───── SOURCE EXCERPT

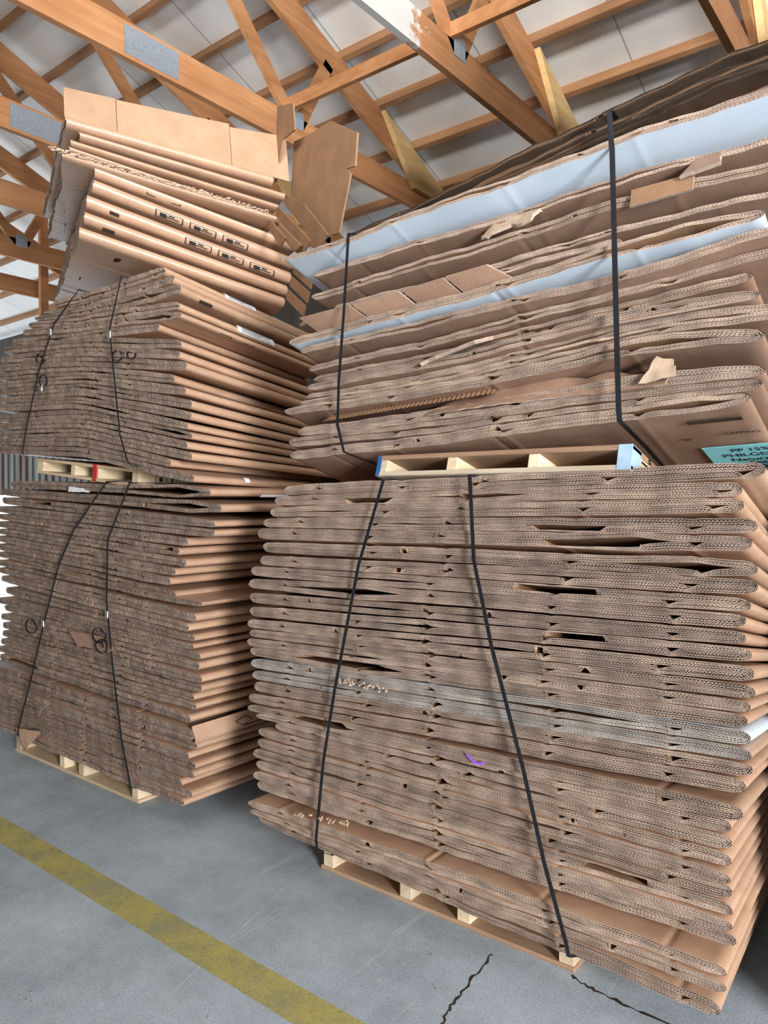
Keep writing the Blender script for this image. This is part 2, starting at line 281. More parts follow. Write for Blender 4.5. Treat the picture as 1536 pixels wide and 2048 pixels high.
# ------------------------------------------------------------------ flattened corrugated boxes
def flat_box(label, group, c, cu, cd, xL, xR, y0, du, dz, L, T, rows=0, face='kraft_face', edgem='flute_edge',
             rz=0.0, org=None, nu=(), nl=(), cu_cut=(), cl_cut=(), gaps=(), tip=1.9, lam=.0088, under=None, lip=.028, taper=.10):
    xm = (xL+xR)/2; zb = float(c(np.array([xm]))[0])-T
    if org is None: root = empty('flattened_box', (xm, y0, zb)); off = np.array([xm, 0.0, zb])
    else:
        root = empty('flattened_box', org, rz); off = np.zeros(3)
    tag(root, label, 'cardboard box', group)
    a = min(tip*T, .2*(xR-xL))
    base = np.arange(xL+a, xR-a, .014)
    ex = [p for n in list(nu)+list(nl) for p in np.linspace(n-.03, n+.03, 11)]+[p for q in list(cu_cut)+list(cl_cut) for e in q for p in (e-.002, e+.002)]
    xs = np.unique(np.concatenate([base, [xR-a], [p for p in ex if xL+a < p < xR-a]]))
    th = np.linspace(0, math.pi/2, 9)
    ph = RNG.uniform(0, 6.28, 6)
    def yj(x): return .0035*np.sin(9*x+ph[0])+.0025*np.sin(23*x+ph[1])+.0015*np.sin(61*x+ph[2])
    g = np.full(len(xs), .0007)
    for x0, x1, h in gaps:
        u = np.clip((xs-x0)/(x1-x0), 0, 1); g = g+h*np.where(u < .72, u/.72, (1-u)/.28)*((xs > x0) & (xs < x1))
    res = {}
    for sg, nm, nb, notch, cut in ((1, 'upper_panel', cu, nu, cu_cut), (-1, 'lower_panel', cd, nl, cl_cut)):
        cz = c(xs)
        Tx = np.full(len(xs), T)
        if nb is not None: Tx = np.minimum(T, np.maximum(.004, .5*np.abs(nb(xs)-cz)-.0011))
        kk = np.ones(5)/5; Tx = np.minimum(Tx, np.convolve(np.pad(Tx, 2, 'edge'), kk, 'valid'))
        Tx = Tx*(1-taper*np.exp(-((xs-xL)/.15)**2)-taper*np.exp(-((xR-xs)/.15)**2))*(1+.05*np.sin(xs*5.1+ph[3]+sg)-.05)
        inn = g.copy()*(1.0); out = Tx.copy()+g*.6
        out = np.maximum(out, inn+.003)
        for n in notch:
            inn = inn+.62*Tx*np.maximum(0, 1-np.abs(xs-n)/np.where(xs < n, .012, .026))
            out = out+.10*Tx*np.exp(-((xs-n)/.012)**2)
        for n in (nl if sg > 0 else nu):
            out = out-.14*Tx*np.exp(-((xs-n)/.010)**2)
        for q0, q1 in cut: inn = np.where((xs > q0) & (xs < q1), .82*Tx, inn)
        inn = np.minimum(inn, out-.0012)
        cl, cr = c(np.array([xL+a]))[0], c(np.array([xR-a]))[0]
        ol = np.stack([xL+a*(1-np.cos(th[:-1])), c(xL+a*(1-np.cos(th[:-1])))+sg*out[0]*np.sin(th[:-1])], 1)
        orr = np.stack([xR-a*(1-np.cos(th[:-1][::-1])), c(xR-a*(1-np.cos(th[:-1][::-1])))+sg*out[-1]*np.sin(th[:-1][::-1])], 1)
        il = np.repeat([[xL+.6*a, float(c(np.array([xL+.6*a]))[0])+sg*.0004]], 8, 0); ir = np.repeat([[xR-.6*a, float(c(np.array([xR-.6*a]))[0])+sg*.0004]], 8, 0)
        O = np.concatenate([ol, np.stack([xs, cz+sg*out], 1), orr]); I = np.concatenate([il, np.stack([xs, cz+sg*inn], 1), ir])
        mb = MB(); pj = RNG.uniform(-.003, .003)
        def sweep(P2, ys, yfront=None):
            n = len(P2); R = np.zeros((n, len(ys), 3))
            for k, yy in enumerate(ys):
                y = yy+(pj+yj(P2[:, 0]) if k == 0 else 0)
                R[:, k, 0] = P2[:, 0]+du*y; R[:, k, 1] = y; R[:, k, 2] = P2[:, 1]+dz*y
            return R-off
        lipd = lip if rows else .0
        ys = [0, .04, L*.35, L*.7, L]
        outm = 0 if not (under and sg < 0) else 2
        mb.grid(sweep(O, ys), outm, True); mb.grid(sweep(I, ys), 3, False)
        # rear cap and front cap
        RO, RI = sweep(O, [L, L])[:, 1], sweep(I, [L, L])[:, 1]
        mb.grid(np.stack([RO, RI], 1), 1)
        if not rows:
            FO, FI = sweep(O, [0, .01])[:, 0], sweep(I, [0, .01])[:, 0]
            FM = (FO+FI)/2; FM[:, 1] += RNG.uniform(-.0025, .0025, len(FM))
            mb.grid(np.stack([FO, FM, FI], 1), 1)
        else:
            BO, BI = sweep(O, [lipd, lipd])[:, 1], sweep(I, [lipd, lipd])[:, 1]
            mb.grid(np.stack([BO, BI], 1), 1)
            sl = np.concatenate([[0], np.cumsum(np.hypot(*np.diff(O, axis=0).T))]); tot = sl[-1]
            hl = np.hypot(*(O-I).T)
            def at(s, t):
                o = np.stack([np.interp(s, sl, O[:, 0]), np.interp(s, sl, O[:, 1])], 1); i = np.stack([np.interp(s, sl, I[:, 0]), np.interp(s, sl, I[:, 1])], 1)
                return i+(o-i)*t[:, None]
            def strip(s, t, wd, walls=(True, True)):
                h = np.maximum(np.interp(s, sl, hl), .004)
                t0 = np.clip(t-wd/2/h, .0 if t[0] < .01 else .02, .98); t1 = np.clip(t+wd/2/h, .02, 1.0 if t[0] > .99 else .98)
                A, B = at(s, t0), at(s, t1)
                A3 = sweep(A, [0, lipd]); B3 = sweep(B, [0, lipd])
                mb.grid(np.stack([A3[:, 0], B3[:, 0]], 1), 1)
                if walls[0]: mb.grid(A3, 1)
                if walls[1]: mb.grid(B3, 1)
            sc_ = np.linspace(0, tot, max(40, int(tot/.02)))
            for r in range(rows+1):
                t = np.full(len(sc_), r/rows)
                wd = .0014
                if r == 0: strip(sc_, t+.0, wd*2, (False, True))
                elif r == rows: strip(sc_, t, wd*2, (True, False))
                else: strip(sc_, t+.035*np.sin(sc_*RNG.uniform(5, 16)+RNG.uniform(0, 6)), wd)
            la = lam*RNG.uniform(.92, 1.1)
            for r in range(rows):
                lr = la*RNG.uniform(.9, 1.15); n = int(tot/lr*6); s = np.linspace(0, tot, n)
                cr_ = np.clip(.72+.26*np.sin(s*RNG.uniform(3, 9)+RNG.uniform(0, 6))+.22*np.sin(s*RNG.uniform(14, 30)+RNG.uniform(0, 6)), .25, 1.0)
                wv = np.sin(2*math.pi*s/lr+RNG.uniform(0, 6)+1.5*np.sin(s*2.3+r))*cr_
                s2 = np.clip(s+.16*lr*wv*RNG.choice([-1, 1]), 0, tot)
                strip(s2, (r+.5)/rows+.44/rows*wv+.05/rows*np.sin(s*41+r), .0014)
        mats = [face, edgem, under or face, 'kraft_dark_shaded']  # inner faces darkened so the notches look shaded
        o = mb.build(nm, mats, root)
        res[nm] = o
    tl = c(np.array([xR-a]))[0]
    root_info = dict(root=root, c=c, xL=xL, xR=xR, a=a, T=T, du=du, dz=dz, y0=y0, off=off, L=L, cu=cu, cd=cd)
    return root_info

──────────

▶ [WRITTEN PROBLEM] Leave the images out and output the remaining material exactly as it stands.

▶ [WRITTEN ANSWER]
Keep writing the Blender script for this image. This is part 2, starting at line 281. More parts follow. Write for Blender 4.5. Treat the picture as 1536 pixels wide and 2048 pixels high.
# ------------------------------------------------------------------ flattened corrugated boxes
def flat_box(label, group, c, cu, cd, xL, xR, y0, du, dz, L, T, rows=0, face='kraft_face', edgem='flute_edge',
             rz=0.0, org=None, nu=(), nl=(), cu_cut=(), cl_cut=(), gaps=(), tip=1.9, lam=.0088, under=None, lip=.028, taper=.10):
    xm = (xL+xR)/2; zb = float(c(np.array([xm]))[0])-T
    if org is None: root = empty('flattened_box', (xm, y0, zb)); off = np.array([xm, 0.0, zb])
    else:
        root = empty('flattened_box', org, rz); off = np.zeros(3)
    tag(root, label, 'cardboard box', group)
    a = min(tip*T, .2*(xR-xL))
    base = np.arange(xL+a, xR-a, .014)
    ex = [p for n in list(nu)+list(nl) for p in np.linspace(n-.03, n+.03, 11)]+[p for q in list(cu_cut)+list(cl_cut) for e in q for p in (e-.002, e+.002)]
    xs = np.unique(np.concatenate([base, [xR-a], [p for p in ex if xL+a < p < xR-a]]))
    th = np.linspace(0, math.pi/2, 9)
    ph = RNG.uniform(0, 6.28, 6)
    def yj(x): return .0035*np.sin(9*x+ph[0])+.0025*np.sin(23*x+ph[1])+.0015*np.sin(61*x+ph[2])
    g = np.full(len(xs), .0007)
    for x0, x1, h in gaps:
        u = np.clip((xs-x0)/(x1-x0), 0, 1); g = g+h*np.where(u < .72, u/.72, (1-u)/.28)*((xs > x0) & (xs < x1))
    res = {}
    for sg, nm, nb, notch, cut in ((1, 'upper_panel', cu, nu, cu_cut), (-1, 'lower_panel', cd, nl, cl_cut)):
        cz = c(xs)
        Tx = np.full(len(xs), T)
        if nb is not None: Tx = np.minimum(T, np.maximum(.004, .5*np.abs(nb(xs)-cz)-.0011))
        kk = np.ones(5)/5; Tx = np.minimum(Tx, np.convolve(np.pad(Tx, 2, 'edge'), kk, 'valid'))
        Tx = Tx*(1-taper*np.exp(-((xs-xL)/.15)**2)-taper*np.exp(-((xR-xs)/.15)**2))*(1+.05*np.sin(xs*5.1+ph[3]+sg)-.05)
        inn = g.copy()*(1.0); out = Tx.copy()+g*.6
        out = np.maximum(out, inn+.003)
        for n in notch:
            inn = inn+.62*Tx*np.maximum(0, 1-np.abs(xs-n)/np.where(xs < n, .012, .026))
            out = out+.10*Tx*np.exp(-((xs-n)/.012)**2)
        for n in (nl if sg > 0 else nu):
            out = out-.14*Tx*np.exp(-((xs-n)/.010)**2)
        for q0, q1 in cut: inn = np.where((xs > q0) & (xs < q1), .82*Tx, inn)
        inn = np.minimum(inn, out-.0012)
        cl, cr = c(np.array([xL+a]))[0], c(np.array([xR-a]))[0]
        ol = np.stack([xL+a*(1-np.cos(th[:-1])), c(xL+a*(1-np.cos(th[:-1])))+sg*out[0]*np.sin(th[:-1])], 1)
        orr = np.stack([xR-a*(1-np.cos(th[:-1][::-1])), c(xR-a*(1-np.cos(th[:-1][::-1])))+sg*out[-1]*np.sin(th[:-1][::-1])], 1)
        il = np.repeat([[xL+.6*a, float(c(np.array([xL+.6*a]))[0])+sg*.0004]], 8, 0); ir = np.repeat([[xR-.6*a, float(c(np.array([xR-.6*a]))[0])+sg*.0004]], 8, 0)
        O = np.concatenate([ol, np.stack([xs, cz+sg*out], 1), orr]); I = np.concatenate([il, np.stack([xs, cz+sg*inn], 1), ir])
        mb = MB(); pj = RNG.uniform(-.003, .003)
        def sweep(P2, ys, yfront=None):
            n = len(P2); R = np.zeros((n, len(ys), 3))
            for k, yy in enumerate(ys):
                y = yy+(pj+yj(P2[:, 0]) if k == 0 else 0)
                R[:, k, 0] = P2[:, 0]+du*y; R[:, k, 1] = y; R[:, k, 2] = P2[:, 1]+dz*y
            return R-off
        lipd = lip if rows else .0
        ys = [0, .04, L*.35, L*.7, L]
        outm = 0 if not (under and sg < 0) else 2
        mb.grid(sweep(O, ys), outm, True); mb.grid(sweep(I, ys), 3, False)
        # rear cap and front cap
        RO, RI = sweep(O, [L, L])[:, 1], sweep(I, [L, L])[:, 1]
        mb.grid(np.stack([RO, RI], 1), 1)
        if not rows:
            FO, FI = sweep(O, [0, .01])[:, 0], sweep(I, [0, .01])[:, 0]
            FM = (FO+FI)/2; FM[:, 1] += RNG.uniform(-.0025, .0025, len(FM))
            mb.grid(np.stack([FO, FM, FI], 1), 1)
        else:
            BO, BI = sweep(O, [lipd, lipd])[:, 1], sweep(I, [lipd, lipd])[:, 1]
            mb.grid(np.stack([BO, BI], 1), 1)
            sl = np.concatenate([[0], np.cumsum(np.hypot(*np.diff(O, axis=0).T))]); tot = sl[-1]
            hl = np.hypot(*(O-I).T)
            def at(s, t):
                o = np.stack([np.interp(s, sl, O[:, 0]), np.interp(s, sl, O[:, 1])], 1); i = np.stack([np.interp(s, sl, I[:, 0]), np.interp(s, sl, I[:, 1])], 1)
                return i+(o-i)*t[:, None]
            def strip(s, t, wd, walls=(True, True)):
                h = np.maximum(np.interp(s, sl, hl), .004)
                t0 = np.clip(t-wd/2/h, .0 if t[0] < .01 else .02, .98); t1 = np.clip(t+wd/2/h, .02, 1.0 if t[0] > .99 else .98)
                A, B = at(s, t0), at(s, t1)
                A3 = sweep(A, [0, lipd]); B3 = sweep(B, [0, lipd])
                mb.grid(np.stack([A3[:, 0], B3[:, 0]], 1), 1)
                if walls[0]: mb.grid(A3, 1)
                if walls[1]: mb.grid(B3, 1)
            sc_ = np.linspace(0, tot, max(40, int(tot/.02)))
            for r in range(rows+1):
                t = np.full(len(sc_), r/rows)
                wd = .0014
                if r == 0: strip(sc_, t+.0, wd*2, (False, True))
                elif r == rows: strip(sc_, t, wd*2, (True, False))
                else: strip(sc_, t+.035*np.sin(sc_*RNG.uniform(5, 16)+RNG.uniform(0, 6)), wd)
            la = lam*RNG.uniform(.92, 1.1)
            for r in range(rows):
                lr = la*RNG.uniform(.9, 1.15); n = int(tot/lr*6); s = np.linspace(0, tot, n)
                cr_ = np.clip(.72+.26*np.sin(s*RNG.uniform(3, 9)+RNG.uniform(0, 6))+.22*np.sin(s*RNG.uniform(14, 30)+RNG.uniform(0, 6)), .25, 1.0)
                wv = np.sin(2*math.pi*s/lr+RNG.uniform(0, 6)+1.5*np.sin(s*2.3+r))*cr_
                s2 = np.clip(s+.16*lr*wv*RNG.choice([-1, 1]), 0, tot)
                strip(s2, (r+.5)/rows+.44/rows*wv+.05/rows*np.sin(s*41+r), .0014)
        mats = [face, edgem, under or face, 'kraft_dark_shaded']  # inner faces darkened so the notches look shaded
        o = mb.build(nm, mats, root)
        res[nm] = o
    tl = c(np.array([xR-a]))[0]
    root_info = dict(root=root, c=c, xL=xL, xR=xR, a=a, T=T, du=du, dz=dz, y0=y0, off=off, L=L, cu=cu, cd=cd)
    return root_info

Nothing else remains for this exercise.